Aim: What do the lines from the top of the data through the line with "[tuple(q) for q" say? Quote them exactly and include both ends.
______________________________
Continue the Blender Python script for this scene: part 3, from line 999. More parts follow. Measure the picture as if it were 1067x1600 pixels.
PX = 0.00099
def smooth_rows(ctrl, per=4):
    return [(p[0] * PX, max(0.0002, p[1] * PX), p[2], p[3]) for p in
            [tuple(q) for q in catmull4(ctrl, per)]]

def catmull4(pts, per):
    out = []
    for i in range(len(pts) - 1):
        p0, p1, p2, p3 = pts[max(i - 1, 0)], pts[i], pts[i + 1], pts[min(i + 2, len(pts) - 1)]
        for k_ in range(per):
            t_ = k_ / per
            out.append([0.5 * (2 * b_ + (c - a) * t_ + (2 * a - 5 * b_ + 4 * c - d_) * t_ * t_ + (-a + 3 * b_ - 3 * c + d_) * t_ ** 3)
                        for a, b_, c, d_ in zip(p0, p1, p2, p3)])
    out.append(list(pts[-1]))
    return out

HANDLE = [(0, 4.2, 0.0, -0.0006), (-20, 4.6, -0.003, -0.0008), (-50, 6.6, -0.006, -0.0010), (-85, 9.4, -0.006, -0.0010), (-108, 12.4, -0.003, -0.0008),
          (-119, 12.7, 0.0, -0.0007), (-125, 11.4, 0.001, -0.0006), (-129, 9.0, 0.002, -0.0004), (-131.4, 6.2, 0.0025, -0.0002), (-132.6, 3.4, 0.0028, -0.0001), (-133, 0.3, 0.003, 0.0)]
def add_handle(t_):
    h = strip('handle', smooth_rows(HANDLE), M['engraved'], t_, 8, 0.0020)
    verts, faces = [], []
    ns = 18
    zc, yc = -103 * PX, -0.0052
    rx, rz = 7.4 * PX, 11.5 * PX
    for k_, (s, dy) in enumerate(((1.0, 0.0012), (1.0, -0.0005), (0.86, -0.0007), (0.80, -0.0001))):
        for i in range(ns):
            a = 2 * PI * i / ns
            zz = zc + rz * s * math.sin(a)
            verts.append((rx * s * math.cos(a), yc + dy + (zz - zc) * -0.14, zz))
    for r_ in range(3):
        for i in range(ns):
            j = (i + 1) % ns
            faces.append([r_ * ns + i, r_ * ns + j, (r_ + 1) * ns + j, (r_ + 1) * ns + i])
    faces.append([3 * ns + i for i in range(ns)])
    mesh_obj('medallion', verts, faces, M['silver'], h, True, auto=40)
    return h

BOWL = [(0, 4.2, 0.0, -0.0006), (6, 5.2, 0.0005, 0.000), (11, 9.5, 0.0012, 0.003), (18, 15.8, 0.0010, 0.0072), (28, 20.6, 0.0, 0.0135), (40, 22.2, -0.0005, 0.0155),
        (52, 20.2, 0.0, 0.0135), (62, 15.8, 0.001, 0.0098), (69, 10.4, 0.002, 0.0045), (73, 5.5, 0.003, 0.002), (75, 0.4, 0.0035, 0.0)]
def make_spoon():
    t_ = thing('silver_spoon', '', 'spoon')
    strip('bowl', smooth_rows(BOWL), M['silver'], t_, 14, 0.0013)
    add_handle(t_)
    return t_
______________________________
Reply:
Continue the Blender Python script for this scene: part 3, from line 999. More parts follow. Measure the picture as if it were 1067x1600 pixels.
PX = 0.00099
def smooth_rows(ctrl, per=4):
    return [(p[0] * PX, max(0.0002, p[1] * PX), p[2], p[3]) for p in
            [tuple(q) for q in catmull4(ctrl, per)]]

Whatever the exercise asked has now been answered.